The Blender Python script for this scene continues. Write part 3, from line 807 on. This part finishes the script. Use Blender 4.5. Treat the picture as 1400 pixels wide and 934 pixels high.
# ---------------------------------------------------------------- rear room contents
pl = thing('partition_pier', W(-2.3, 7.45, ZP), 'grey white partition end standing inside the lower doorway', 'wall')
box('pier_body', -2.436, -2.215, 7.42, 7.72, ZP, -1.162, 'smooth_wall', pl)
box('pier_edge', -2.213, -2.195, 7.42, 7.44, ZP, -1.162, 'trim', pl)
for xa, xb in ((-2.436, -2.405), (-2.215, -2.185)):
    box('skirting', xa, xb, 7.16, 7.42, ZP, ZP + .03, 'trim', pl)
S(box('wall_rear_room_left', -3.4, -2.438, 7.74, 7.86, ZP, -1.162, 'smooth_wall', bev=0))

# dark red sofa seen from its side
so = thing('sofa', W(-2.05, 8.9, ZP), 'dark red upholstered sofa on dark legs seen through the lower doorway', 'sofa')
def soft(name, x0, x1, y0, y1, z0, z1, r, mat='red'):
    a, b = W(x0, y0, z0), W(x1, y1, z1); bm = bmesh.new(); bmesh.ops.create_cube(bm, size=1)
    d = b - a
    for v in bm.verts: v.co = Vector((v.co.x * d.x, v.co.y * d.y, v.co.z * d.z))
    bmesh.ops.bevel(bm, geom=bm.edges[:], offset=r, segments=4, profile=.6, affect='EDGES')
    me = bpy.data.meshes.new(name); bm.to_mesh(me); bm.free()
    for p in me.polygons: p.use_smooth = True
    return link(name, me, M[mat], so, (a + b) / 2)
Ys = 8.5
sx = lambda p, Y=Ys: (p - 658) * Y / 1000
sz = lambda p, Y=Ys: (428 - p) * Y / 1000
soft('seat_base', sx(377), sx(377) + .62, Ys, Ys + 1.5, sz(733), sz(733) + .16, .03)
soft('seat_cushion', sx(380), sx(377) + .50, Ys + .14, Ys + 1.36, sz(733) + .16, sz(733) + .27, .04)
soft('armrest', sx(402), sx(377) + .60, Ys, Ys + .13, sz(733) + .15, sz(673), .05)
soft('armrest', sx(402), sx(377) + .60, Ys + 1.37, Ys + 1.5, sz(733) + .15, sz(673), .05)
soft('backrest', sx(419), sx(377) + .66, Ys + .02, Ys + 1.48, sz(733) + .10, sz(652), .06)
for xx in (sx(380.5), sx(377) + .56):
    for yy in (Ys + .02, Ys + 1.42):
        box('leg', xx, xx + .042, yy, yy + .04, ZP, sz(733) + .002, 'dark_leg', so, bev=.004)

============================================================

* **WHAT TO PRODUCE**
Reprint the data above from the opening line to the line holding "-1.162, 'smooth_wall', bev=0))", inclusive, and nothing else.

* **ANSWER TO THE PROBLEM**
The Blender Python script for this scene continues. Write part 3, from line 807 on. This part finishes the script. Use Blender 4.5. Treat the picture as 1400 pixels wide and 934 pixels high.
# ---------------------------------------------------------------- rear room contents
pl = thing('partition_pier', W(-2.3, 7.45, ZP), 'grey white partition end standing inside the lower doorway', 'wall')
box('pier_body', -2.436, -2.215, 7.42, 7.72, ZP, -1.162, 'smooth_wall', pl)
box('pier_edge', -2.213, -2.195, 7.42, 7.44, ZP, -1.162, 'trim', pl)
for xa, xb in ((-2.436, -2.405), (-2.215, -2.185)):
    box('skirting', xa, xb, 7.16, 7.42, ZP, ZP + .03, 'trim', pl)
S(box('wall_rear_room_left', -3.4, -2.438, 7.74, 7.86, ZP, -1.162, 'smooth_wall', bev=0))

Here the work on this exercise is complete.